Rows from a dataset:
------------------------------------------------------------
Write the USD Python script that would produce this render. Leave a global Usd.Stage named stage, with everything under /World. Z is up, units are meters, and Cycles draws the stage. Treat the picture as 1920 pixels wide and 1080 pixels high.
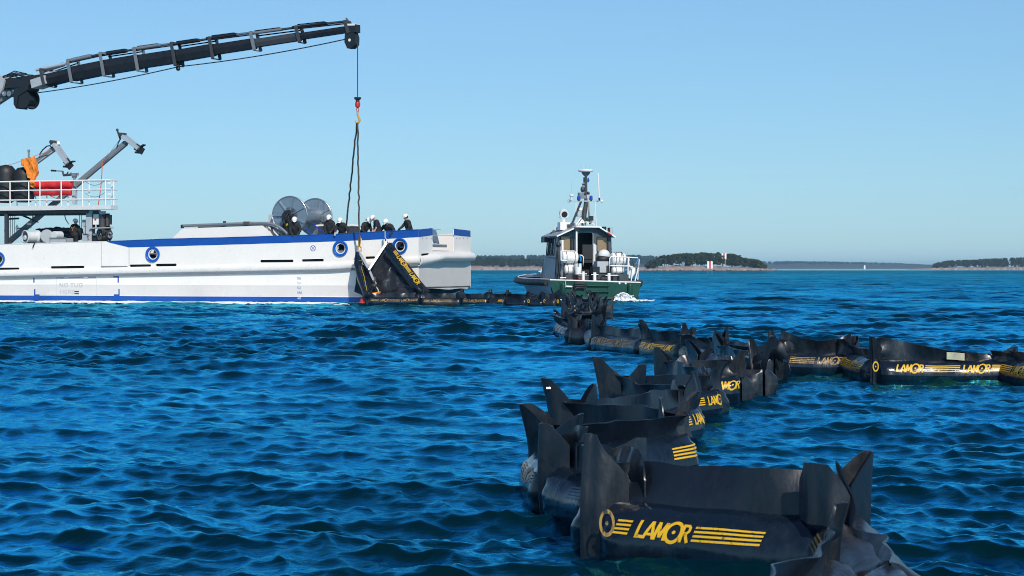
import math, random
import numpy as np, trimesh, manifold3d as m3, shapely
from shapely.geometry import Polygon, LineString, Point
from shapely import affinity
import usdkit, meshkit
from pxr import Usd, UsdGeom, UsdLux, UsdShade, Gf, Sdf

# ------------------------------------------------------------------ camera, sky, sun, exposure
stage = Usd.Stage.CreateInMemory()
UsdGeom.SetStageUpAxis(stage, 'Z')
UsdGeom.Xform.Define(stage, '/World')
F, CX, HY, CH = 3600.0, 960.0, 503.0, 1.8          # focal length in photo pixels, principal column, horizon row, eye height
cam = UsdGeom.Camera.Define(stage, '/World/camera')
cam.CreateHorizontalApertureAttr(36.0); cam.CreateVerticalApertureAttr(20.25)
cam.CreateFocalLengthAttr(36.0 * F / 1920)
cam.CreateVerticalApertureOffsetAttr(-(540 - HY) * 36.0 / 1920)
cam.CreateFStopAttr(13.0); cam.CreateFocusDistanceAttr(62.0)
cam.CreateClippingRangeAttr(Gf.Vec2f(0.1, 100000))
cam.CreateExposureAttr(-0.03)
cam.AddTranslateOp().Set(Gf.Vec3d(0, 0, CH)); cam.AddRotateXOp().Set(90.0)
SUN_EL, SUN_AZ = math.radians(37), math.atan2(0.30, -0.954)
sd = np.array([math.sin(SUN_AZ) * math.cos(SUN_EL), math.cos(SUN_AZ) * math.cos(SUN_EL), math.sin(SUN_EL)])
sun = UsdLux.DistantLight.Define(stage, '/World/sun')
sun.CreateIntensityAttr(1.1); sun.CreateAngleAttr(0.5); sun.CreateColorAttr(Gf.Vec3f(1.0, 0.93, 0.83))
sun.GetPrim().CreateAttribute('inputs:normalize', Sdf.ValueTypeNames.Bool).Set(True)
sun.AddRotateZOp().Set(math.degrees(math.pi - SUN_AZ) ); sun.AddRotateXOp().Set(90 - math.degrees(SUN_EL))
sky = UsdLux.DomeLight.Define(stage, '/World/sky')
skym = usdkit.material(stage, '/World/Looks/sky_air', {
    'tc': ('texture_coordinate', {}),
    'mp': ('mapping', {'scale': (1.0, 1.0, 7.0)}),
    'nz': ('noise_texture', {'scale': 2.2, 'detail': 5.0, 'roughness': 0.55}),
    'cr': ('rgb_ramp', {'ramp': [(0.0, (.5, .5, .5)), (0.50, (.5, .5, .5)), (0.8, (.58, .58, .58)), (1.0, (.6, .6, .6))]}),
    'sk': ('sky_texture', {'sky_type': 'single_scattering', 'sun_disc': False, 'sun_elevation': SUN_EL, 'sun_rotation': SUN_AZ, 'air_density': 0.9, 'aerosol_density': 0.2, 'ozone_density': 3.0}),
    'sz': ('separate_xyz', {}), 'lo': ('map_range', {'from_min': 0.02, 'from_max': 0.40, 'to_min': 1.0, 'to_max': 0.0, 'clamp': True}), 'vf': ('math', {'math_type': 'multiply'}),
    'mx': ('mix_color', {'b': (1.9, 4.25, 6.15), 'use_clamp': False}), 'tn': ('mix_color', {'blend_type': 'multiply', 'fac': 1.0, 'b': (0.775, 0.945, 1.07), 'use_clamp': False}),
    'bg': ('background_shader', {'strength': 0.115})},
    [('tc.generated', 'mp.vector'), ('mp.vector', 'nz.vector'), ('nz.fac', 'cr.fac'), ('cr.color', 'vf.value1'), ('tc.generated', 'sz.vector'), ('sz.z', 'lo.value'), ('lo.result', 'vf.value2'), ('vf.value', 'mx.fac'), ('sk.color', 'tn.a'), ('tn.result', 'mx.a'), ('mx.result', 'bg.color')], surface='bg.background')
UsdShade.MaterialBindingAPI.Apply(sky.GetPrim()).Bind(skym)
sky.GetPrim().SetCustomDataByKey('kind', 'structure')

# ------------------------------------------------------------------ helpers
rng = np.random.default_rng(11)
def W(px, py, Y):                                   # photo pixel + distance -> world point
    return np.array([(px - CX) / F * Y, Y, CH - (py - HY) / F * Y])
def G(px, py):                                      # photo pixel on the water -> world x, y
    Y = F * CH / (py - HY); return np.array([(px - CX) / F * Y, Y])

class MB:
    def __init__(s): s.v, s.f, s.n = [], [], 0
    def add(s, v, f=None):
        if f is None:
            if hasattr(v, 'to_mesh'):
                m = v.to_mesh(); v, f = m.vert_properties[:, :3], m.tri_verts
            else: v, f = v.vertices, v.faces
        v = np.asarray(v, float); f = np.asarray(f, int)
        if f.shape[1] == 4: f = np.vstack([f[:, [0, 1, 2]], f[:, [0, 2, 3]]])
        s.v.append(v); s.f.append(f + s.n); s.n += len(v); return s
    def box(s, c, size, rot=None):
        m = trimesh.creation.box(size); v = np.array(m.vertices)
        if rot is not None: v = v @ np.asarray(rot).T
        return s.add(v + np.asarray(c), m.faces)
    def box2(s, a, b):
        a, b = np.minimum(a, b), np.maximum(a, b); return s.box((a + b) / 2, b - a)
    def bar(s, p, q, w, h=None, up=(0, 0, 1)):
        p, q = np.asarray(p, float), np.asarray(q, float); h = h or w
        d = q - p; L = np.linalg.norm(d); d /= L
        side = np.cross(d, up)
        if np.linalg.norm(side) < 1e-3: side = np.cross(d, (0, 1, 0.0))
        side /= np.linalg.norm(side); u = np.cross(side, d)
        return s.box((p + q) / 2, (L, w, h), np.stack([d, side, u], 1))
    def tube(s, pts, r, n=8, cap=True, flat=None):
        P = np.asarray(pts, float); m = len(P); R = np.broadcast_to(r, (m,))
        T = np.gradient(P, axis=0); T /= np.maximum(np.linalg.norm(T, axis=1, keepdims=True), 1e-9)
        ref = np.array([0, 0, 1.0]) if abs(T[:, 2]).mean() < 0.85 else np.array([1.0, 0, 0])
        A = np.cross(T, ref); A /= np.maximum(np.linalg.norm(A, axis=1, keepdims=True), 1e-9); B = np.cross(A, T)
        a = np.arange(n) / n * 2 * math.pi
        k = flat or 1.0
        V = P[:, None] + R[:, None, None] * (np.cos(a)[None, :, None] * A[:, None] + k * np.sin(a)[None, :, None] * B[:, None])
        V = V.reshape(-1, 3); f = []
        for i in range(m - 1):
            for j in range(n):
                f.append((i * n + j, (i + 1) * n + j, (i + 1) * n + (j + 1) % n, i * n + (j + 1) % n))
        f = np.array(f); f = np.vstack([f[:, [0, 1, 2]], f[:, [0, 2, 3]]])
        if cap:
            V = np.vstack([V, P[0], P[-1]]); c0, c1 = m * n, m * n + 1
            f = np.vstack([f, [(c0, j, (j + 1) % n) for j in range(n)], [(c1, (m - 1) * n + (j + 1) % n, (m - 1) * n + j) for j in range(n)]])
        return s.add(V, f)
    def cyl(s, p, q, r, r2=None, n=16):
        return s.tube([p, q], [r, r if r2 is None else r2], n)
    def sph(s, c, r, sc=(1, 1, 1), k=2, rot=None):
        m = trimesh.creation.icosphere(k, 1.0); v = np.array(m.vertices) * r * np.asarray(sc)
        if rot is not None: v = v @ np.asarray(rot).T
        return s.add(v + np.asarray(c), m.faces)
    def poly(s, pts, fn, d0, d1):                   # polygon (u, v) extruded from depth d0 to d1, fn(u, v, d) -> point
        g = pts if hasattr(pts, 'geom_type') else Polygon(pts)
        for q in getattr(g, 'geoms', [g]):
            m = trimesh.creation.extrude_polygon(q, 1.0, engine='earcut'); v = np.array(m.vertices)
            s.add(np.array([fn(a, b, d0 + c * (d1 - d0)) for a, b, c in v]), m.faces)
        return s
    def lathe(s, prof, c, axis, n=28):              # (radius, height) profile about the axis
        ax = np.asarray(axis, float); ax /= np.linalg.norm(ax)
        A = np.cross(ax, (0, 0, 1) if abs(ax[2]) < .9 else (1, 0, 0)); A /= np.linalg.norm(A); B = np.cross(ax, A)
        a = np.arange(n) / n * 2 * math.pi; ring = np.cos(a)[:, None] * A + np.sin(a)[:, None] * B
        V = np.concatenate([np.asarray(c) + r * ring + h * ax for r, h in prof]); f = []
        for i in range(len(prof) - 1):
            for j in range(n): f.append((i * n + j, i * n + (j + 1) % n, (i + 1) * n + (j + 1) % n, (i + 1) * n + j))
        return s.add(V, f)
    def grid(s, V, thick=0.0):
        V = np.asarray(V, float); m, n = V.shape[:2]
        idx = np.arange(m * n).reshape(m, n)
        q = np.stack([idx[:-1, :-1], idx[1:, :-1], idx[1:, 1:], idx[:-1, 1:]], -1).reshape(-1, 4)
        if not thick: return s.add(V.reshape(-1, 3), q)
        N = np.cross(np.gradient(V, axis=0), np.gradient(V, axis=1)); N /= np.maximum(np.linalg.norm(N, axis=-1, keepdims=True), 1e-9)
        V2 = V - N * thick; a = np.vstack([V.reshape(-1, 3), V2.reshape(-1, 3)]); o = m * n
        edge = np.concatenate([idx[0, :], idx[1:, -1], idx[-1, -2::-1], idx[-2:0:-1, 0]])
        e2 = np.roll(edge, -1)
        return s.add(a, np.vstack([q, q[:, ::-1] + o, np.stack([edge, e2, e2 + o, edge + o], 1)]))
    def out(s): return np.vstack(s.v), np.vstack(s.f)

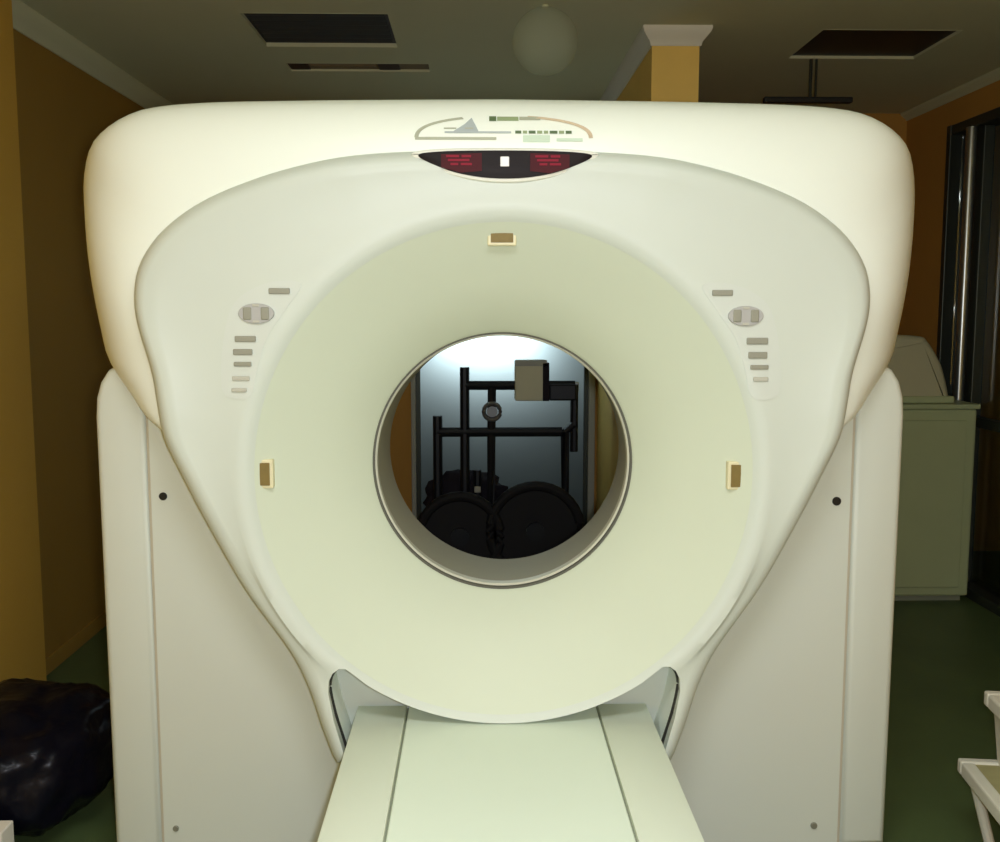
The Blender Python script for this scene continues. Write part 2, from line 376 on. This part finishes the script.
------------------------------------------------------------
» Written task: Repeat, exactly and in full, each line from the start of the data to the line that contains "from pxr import". Pictures do not go in.

» Written response:
Write the USD Python script that would produce this render. Leave a global Usd.Stage named stage, with everything under /World. Z is up, units are meters, and Cycles draws the stage. Treat the picture as 1920 pixels wide and 1080 pixels high.
import math, random
import numpy as np, trimesh, manifold3d as m3, shapely
from shapely.geometry import Polygon, LineString, Point
from shapely import affinity
import usdkit, meshkit
from pxr import Usd, UsdGeom, UsdLux, UsdShade, Gf, Sdf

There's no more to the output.